Las tormentas son, para Wernicke, atajos hacia el alma, o corrosivos que atraviesan membranas y protecciones hasta dejarla al desnudo. Y el alma no es sino el depósito de los dolores que acumula el sujeto en su tránsito por la vida. 

A él le tocaron unos cuantos: la bebida, como a Onetti, la probreza que obliga a correr la coneja y laburar de cualquier cosa, como a Arlt, y la desilusión política tras larga militancia en el Partido Comunista. Afortunadamente para él, falleció en 1968, poco después de la publicación de "El agua" y no llegó a ver la etapa más oprobiosa de la organización a la que dedicó su vida, o al menos buena parte de ella.

Su prosa fue despojada, sencilla, ágil, la ideal para describir y narrar peripecias de personajes que vivían exáctamente así. Su crudeza, su economía de adjetivos, su ojo despierto para captar lo esencial de la gente de laburo, lo convierten un poco en un Camus criollo. 

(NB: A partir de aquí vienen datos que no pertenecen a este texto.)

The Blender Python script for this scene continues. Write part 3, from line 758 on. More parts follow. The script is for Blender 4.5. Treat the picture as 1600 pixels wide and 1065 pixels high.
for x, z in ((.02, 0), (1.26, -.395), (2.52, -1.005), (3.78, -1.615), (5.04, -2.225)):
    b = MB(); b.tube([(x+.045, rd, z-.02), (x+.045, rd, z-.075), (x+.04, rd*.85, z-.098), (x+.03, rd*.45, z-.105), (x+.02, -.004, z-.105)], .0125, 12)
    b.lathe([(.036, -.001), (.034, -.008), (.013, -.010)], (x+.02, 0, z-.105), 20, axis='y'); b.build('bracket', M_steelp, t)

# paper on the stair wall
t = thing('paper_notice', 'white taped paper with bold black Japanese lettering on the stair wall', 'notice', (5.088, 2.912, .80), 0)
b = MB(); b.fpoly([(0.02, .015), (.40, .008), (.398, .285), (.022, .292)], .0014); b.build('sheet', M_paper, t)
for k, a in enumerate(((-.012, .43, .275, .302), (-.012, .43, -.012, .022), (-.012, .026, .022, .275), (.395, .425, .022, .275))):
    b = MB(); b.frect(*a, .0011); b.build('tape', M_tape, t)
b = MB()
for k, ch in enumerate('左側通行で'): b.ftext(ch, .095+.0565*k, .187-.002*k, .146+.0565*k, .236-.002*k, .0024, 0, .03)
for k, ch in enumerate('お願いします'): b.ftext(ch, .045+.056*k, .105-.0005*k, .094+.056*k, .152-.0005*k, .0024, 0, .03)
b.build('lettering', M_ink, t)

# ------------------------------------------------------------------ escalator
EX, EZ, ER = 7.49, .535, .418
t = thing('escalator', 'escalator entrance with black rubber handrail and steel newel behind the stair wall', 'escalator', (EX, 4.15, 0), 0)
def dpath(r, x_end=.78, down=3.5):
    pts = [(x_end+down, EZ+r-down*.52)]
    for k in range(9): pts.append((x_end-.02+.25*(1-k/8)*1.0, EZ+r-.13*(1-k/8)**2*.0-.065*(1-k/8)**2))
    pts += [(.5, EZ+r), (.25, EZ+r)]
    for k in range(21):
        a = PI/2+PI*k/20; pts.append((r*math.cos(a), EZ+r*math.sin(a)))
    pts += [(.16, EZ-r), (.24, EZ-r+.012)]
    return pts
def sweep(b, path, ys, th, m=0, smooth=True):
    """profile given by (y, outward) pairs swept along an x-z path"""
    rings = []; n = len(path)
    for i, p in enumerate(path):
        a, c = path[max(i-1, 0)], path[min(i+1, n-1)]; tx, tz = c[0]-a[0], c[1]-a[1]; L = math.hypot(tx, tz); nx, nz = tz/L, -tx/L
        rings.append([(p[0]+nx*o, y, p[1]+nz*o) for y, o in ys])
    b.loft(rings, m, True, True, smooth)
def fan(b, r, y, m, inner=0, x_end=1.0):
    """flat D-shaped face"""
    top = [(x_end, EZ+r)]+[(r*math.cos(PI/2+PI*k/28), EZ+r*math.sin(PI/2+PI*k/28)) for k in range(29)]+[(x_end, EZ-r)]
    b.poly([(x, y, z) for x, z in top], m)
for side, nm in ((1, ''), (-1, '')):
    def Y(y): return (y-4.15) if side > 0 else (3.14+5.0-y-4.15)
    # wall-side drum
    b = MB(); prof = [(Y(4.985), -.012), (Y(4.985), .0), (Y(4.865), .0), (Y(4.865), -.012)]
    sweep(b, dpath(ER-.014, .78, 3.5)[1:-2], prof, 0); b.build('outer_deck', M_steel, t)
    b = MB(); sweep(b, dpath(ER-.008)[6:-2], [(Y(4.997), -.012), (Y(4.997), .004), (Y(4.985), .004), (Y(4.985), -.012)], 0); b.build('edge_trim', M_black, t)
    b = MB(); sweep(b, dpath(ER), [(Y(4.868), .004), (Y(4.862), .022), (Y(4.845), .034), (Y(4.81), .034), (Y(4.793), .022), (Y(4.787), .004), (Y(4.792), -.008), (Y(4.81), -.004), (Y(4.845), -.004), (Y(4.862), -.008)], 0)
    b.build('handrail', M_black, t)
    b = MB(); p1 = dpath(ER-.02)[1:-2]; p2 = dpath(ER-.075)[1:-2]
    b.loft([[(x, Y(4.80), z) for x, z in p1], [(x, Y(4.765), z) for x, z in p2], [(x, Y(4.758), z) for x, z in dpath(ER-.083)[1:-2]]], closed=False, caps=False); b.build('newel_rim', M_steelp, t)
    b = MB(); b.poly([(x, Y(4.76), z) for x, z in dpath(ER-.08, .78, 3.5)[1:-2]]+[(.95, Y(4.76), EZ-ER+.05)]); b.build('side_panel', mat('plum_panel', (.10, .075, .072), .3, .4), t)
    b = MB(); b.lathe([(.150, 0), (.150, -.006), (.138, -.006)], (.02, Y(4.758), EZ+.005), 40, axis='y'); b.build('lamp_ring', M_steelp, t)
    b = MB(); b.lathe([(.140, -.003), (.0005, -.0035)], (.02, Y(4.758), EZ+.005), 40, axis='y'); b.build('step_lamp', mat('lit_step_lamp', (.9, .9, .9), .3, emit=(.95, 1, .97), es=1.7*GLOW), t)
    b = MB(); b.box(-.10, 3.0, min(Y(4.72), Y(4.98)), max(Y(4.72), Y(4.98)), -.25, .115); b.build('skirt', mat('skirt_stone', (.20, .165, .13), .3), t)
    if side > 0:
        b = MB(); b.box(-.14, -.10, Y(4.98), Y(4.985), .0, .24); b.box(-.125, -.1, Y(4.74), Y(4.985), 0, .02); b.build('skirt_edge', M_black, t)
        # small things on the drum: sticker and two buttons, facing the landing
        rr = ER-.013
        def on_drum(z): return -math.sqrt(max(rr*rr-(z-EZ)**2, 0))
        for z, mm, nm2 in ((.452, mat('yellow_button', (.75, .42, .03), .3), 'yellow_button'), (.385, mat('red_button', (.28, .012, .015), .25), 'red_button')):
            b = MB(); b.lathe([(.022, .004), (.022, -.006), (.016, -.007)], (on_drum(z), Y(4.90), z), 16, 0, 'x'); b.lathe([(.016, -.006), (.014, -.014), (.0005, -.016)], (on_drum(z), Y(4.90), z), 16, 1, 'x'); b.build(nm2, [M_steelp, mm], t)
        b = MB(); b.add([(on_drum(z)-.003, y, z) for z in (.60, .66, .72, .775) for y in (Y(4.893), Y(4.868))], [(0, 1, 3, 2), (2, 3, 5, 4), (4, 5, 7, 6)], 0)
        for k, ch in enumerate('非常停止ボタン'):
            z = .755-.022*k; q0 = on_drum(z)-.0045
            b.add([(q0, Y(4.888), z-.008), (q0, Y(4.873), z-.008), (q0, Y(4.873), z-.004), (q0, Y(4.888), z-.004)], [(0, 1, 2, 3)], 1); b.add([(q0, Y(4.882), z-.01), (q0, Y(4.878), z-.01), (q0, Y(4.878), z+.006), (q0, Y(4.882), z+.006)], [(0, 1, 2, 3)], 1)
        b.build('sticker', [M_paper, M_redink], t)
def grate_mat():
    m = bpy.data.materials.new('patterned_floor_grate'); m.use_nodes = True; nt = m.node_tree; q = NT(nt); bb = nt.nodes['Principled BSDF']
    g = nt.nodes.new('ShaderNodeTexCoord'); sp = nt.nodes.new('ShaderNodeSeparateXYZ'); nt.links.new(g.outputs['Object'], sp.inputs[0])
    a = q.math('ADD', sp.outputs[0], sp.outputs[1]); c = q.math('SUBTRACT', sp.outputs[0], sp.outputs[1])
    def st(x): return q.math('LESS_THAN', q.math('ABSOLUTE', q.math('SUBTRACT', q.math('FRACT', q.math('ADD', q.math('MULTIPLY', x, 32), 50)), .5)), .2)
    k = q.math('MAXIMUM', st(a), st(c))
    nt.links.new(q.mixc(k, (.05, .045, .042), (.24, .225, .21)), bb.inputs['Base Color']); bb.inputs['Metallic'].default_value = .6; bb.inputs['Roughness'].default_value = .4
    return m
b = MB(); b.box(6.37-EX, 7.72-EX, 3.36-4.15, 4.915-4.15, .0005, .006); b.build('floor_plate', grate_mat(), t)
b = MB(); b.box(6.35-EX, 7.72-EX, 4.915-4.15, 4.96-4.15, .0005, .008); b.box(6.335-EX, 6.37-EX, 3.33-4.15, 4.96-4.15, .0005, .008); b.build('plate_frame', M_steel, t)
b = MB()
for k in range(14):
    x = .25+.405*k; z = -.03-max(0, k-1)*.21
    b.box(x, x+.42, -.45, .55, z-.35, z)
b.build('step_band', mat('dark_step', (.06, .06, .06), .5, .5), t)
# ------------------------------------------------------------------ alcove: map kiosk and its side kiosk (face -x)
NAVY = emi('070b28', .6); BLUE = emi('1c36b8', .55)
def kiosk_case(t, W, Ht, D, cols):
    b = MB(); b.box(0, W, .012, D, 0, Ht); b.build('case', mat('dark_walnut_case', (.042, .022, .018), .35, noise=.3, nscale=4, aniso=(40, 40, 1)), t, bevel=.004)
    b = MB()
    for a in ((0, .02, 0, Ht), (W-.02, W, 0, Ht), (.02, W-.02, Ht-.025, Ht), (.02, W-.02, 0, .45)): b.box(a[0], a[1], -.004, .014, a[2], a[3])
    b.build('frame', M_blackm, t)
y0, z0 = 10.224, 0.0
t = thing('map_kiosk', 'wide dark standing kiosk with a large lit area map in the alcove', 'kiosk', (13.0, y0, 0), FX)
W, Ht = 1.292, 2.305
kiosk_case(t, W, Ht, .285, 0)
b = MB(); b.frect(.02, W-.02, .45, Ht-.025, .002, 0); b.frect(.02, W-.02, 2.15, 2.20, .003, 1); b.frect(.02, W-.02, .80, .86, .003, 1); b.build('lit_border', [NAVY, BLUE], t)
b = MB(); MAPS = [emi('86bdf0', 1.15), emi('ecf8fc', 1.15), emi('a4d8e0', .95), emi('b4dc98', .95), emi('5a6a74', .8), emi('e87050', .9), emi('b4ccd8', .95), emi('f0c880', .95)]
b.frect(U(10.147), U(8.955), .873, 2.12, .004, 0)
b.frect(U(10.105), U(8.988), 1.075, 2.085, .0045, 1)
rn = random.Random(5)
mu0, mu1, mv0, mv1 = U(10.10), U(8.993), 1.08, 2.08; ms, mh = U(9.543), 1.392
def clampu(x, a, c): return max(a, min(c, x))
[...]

Wernicke hizo un culto literario a las sudestadas, a la costa del río y a su gente. Ocurre que esas tormentas son majestuosas, imponentes. Difícil que quien haya visto una desde la orilla olvide ese espectáculo. Algunos, además, quedan prendados y se instalan allí, para ser parte de él, para fundirse con la masa de agua y aire en movimiento. 

Si las tormentas de agua y viento eran el ejemplo más claro de la furia de la naturaleza más de medio siglo atrás, cuando no existía el cambio climático, y la soberbia y la capacidad de daño de los hombres no era ni la mitad de la actual, bien vale preguntarse qué escribiría Wernicke hoy si nos viera.